Melissa Stoner (“Metadata: An Indigenous Perspective”) guided participants in reflecting on how Indigenous knowledge is valued in existing, widely used classification systems and considering how newer systems can incorporate different ways of describing and categorizing. She stated that information professionals working with existing systems can recognize how those systems have a colonialist basis and work to avoid harmful subject headings; make systems more open and generous in description and linking; and use the power they have (more than they might think!) to foster respect for Indigenous knowledge.

Issues, topics, and observations that surfaced during the subsequent question-and-answer and discussion period included:

  • Should problematic subject headings/terminology be maintained in some manner as a reflection of the history of a classification system or the discipline(s) it describes? (All acknowledged it to be a complicated issue.)
  • It is important to be aware (and to remind ourselves regularly) that ideologies of one kind or another underpin classification systems and to continually question and reexamine our assumptions about anything we are classifying, describing, or assigning metadata for.
  • Absolute neutrality and universality in a descriptive system may be unattainable or even undesirable.

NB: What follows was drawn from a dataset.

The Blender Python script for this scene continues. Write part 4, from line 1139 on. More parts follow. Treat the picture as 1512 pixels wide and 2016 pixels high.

One must also consider power relations and their role: There is always an impact on the things and people described.
  • Name authority work is complicated: There are often disagreements among authoritative sources of knowledge and information. We should focus on the work itself and the communities served.
  • Try to avoid building siloes when working on descriptive systems. It’s possible that a system that seems to work very well could be closed off to those seeking knowledge from a different perspective.
  • Visibility of the work of knowledge construction and organization is important. Professionals and knowledge seekers alike should be aware of the role that language can and does play in upholding unjust power structures. “Knowers” have a special responsibility to consider ethical dimensions and should make knowledge structures visible instead of trying to hide them or make them less obtrusive.